What this task involves.
Print again only this span: the line with "Write the bpy", the line with "for o in list(bpy.data.objects): bpy.data.objects.remove(o)", and all lines between them, exactly as given.
═════ Data for this task
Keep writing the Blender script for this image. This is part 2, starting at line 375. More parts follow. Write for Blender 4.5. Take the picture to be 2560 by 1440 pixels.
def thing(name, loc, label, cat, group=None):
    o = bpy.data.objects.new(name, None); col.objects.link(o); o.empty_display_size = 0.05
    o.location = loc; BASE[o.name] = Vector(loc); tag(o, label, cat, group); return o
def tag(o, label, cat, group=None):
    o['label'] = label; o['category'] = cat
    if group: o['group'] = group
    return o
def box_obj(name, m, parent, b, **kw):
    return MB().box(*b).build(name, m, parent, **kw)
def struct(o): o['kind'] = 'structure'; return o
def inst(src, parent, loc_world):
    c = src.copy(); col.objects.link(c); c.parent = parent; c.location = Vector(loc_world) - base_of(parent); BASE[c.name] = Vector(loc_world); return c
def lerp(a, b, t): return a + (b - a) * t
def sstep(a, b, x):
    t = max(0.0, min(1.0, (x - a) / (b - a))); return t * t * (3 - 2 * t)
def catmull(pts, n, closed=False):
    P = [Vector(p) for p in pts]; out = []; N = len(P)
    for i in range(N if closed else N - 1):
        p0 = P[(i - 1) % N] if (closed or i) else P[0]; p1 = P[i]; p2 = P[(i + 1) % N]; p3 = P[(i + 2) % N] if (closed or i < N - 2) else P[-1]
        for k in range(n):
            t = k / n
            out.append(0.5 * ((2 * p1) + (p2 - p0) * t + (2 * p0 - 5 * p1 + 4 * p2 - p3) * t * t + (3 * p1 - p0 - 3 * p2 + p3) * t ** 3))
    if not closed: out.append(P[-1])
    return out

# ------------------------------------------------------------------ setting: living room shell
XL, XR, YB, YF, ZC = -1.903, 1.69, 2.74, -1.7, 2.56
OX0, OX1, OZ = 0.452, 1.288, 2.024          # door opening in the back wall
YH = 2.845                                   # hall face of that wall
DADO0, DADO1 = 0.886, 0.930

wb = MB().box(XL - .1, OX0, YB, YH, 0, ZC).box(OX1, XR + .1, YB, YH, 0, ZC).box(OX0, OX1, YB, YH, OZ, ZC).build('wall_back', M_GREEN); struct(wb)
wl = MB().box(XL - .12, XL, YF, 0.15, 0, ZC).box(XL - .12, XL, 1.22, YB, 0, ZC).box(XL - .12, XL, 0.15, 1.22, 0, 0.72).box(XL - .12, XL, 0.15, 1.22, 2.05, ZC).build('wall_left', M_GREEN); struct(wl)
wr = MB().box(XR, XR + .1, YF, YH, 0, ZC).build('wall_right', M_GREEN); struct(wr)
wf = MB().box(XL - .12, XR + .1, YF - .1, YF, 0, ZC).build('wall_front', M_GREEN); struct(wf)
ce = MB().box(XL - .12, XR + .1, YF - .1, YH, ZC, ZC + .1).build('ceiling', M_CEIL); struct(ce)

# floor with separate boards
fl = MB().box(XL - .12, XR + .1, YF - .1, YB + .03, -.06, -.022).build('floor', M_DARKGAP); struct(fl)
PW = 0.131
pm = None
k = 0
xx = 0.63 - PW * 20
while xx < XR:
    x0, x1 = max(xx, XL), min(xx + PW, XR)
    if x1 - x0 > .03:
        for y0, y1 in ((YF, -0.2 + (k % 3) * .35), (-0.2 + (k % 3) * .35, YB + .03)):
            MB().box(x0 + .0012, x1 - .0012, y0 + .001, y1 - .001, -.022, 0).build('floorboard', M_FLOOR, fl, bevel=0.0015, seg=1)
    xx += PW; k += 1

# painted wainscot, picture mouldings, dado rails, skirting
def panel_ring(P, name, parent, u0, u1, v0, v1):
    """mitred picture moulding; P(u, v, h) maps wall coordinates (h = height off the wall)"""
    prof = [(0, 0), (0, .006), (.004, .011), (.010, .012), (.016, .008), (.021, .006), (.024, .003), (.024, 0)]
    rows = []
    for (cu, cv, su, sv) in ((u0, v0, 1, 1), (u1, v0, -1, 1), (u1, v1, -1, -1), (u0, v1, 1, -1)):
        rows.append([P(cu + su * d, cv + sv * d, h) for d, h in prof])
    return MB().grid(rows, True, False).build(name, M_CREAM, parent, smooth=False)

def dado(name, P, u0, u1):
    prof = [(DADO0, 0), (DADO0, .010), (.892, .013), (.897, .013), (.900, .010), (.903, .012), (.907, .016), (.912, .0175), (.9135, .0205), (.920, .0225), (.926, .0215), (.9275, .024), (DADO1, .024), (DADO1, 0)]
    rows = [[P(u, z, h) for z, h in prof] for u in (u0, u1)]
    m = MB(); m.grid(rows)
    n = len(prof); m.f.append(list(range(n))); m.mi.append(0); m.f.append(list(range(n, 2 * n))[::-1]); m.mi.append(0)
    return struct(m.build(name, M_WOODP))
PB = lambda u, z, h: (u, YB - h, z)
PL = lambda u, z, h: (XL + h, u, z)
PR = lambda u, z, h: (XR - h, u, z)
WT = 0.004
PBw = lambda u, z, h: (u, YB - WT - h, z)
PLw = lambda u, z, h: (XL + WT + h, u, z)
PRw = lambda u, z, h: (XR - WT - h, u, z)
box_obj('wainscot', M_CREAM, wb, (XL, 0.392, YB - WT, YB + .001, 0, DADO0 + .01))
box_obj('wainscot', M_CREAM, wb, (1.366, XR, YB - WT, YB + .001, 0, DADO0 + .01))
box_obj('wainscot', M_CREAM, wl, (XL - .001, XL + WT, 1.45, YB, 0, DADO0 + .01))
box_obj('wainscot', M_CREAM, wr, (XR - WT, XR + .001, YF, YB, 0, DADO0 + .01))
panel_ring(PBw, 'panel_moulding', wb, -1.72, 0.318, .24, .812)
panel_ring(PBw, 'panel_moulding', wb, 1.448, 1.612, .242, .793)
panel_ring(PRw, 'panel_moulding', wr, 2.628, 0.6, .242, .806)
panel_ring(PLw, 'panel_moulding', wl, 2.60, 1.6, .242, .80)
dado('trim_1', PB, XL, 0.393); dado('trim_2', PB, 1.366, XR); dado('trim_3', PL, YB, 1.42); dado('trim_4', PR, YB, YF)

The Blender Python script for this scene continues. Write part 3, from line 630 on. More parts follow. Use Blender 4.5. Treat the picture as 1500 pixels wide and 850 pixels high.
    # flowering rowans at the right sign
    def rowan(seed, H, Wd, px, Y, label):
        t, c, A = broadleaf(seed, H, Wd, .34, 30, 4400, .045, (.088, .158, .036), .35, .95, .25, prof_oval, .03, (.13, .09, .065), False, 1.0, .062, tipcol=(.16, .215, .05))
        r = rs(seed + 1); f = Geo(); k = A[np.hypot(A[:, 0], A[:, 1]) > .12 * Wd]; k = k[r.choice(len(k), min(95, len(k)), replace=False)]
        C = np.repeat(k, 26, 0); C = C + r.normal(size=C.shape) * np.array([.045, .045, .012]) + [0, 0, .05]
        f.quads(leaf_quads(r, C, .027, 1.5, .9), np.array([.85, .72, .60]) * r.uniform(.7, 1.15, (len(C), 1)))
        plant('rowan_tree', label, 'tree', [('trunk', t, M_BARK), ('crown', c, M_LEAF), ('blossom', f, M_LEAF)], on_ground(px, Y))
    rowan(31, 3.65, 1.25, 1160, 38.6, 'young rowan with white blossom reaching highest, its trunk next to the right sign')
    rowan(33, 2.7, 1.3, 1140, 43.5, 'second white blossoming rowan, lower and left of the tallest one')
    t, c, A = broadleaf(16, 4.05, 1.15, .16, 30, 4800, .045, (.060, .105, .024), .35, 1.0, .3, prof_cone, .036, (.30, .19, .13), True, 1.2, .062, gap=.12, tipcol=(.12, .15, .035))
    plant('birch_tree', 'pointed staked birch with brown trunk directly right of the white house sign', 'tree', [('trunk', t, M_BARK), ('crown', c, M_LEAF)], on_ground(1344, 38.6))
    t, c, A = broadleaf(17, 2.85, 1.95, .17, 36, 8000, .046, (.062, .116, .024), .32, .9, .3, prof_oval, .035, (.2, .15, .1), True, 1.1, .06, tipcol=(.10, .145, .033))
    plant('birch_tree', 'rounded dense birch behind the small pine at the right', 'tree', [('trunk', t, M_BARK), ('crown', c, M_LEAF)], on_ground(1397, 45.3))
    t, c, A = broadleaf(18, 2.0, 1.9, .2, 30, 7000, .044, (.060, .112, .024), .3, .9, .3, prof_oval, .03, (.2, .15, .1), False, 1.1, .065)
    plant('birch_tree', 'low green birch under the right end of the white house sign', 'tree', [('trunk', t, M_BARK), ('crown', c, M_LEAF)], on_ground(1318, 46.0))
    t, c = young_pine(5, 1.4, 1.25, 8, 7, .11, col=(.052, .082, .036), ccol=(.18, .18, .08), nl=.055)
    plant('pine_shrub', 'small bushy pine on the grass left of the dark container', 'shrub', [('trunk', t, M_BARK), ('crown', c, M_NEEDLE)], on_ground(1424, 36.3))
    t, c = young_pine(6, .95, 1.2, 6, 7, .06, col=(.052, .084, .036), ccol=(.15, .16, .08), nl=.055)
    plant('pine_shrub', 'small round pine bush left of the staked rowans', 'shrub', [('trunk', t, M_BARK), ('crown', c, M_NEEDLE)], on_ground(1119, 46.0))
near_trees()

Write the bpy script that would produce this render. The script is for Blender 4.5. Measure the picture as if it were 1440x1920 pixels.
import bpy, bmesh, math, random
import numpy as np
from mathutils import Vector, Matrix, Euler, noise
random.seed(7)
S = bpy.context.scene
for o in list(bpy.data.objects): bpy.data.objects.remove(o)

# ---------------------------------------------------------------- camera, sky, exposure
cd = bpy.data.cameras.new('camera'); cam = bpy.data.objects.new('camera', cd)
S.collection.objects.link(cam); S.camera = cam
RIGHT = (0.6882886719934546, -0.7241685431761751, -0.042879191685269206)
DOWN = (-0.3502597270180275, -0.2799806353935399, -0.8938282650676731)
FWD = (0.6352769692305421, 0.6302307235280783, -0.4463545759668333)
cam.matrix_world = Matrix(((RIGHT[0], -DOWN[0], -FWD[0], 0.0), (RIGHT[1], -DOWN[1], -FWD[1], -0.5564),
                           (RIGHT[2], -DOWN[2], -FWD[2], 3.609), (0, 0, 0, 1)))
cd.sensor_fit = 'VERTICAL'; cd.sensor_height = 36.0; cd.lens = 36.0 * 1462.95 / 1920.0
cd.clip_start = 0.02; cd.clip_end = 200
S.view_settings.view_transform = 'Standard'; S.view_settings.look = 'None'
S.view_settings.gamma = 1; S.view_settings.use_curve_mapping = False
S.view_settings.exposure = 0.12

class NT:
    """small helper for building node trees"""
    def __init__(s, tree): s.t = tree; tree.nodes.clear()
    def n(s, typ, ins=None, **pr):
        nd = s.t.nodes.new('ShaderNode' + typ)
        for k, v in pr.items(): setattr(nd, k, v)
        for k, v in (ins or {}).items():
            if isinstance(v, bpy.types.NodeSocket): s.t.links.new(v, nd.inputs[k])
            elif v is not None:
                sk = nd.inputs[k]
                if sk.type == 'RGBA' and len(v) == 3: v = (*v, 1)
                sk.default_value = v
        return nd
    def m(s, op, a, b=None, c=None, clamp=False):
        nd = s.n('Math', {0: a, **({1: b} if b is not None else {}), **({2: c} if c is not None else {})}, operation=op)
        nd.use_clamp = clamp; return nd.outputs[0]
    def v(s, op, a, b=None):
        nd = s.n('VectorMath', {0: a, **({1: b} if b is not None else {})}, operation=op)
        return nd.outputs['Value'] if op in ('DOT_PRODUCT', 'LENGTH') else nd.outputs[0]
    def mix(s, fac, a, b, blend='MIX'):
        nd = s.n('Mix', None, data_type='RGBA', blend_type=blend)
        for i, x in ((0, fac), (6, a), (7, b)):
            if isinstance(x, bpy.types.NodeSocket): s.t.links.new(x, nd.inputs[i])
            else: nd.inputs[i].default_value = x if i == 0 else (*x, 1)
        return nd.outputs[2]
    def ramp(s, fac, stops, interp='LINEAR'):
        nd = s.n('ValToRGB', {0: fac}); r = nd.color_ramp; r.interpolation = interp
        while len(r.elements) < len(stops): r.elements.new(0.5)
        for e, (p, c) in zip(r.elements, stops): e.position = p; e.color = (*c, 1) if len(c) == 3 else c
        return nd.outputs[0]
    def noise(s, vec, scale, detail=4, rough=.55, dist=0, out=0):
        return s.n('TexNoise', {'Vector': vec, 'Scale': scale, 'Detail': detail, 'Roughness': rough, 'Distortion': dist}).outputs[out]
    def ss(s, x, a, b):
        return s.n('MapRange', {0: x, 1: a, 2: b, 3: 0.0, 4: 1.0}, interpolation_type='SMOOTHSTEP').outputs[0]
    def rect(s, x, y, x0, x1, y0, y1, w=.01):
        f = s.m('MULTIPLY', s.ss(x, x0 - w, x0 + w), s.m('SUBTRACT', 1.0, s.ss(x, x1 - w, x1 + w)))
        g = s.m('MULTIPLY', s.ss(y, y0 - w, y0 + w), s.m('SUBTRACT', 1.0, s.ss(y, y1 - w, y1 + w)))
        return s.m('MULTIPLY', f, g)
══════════
Written answer.
Write the bpy script that would produce this render. The script is for Blender 4.5. Measure the picture as if it were 1440x1920 pixels.
import bpy, bmesh, math, random
import numpy as np
from mathutils import Vector, Matrix, Euler, noise
random.seed(7)
S = bpy.context.scene
for o in list(bpy.data.objects): bpy.data.objects.remove(o)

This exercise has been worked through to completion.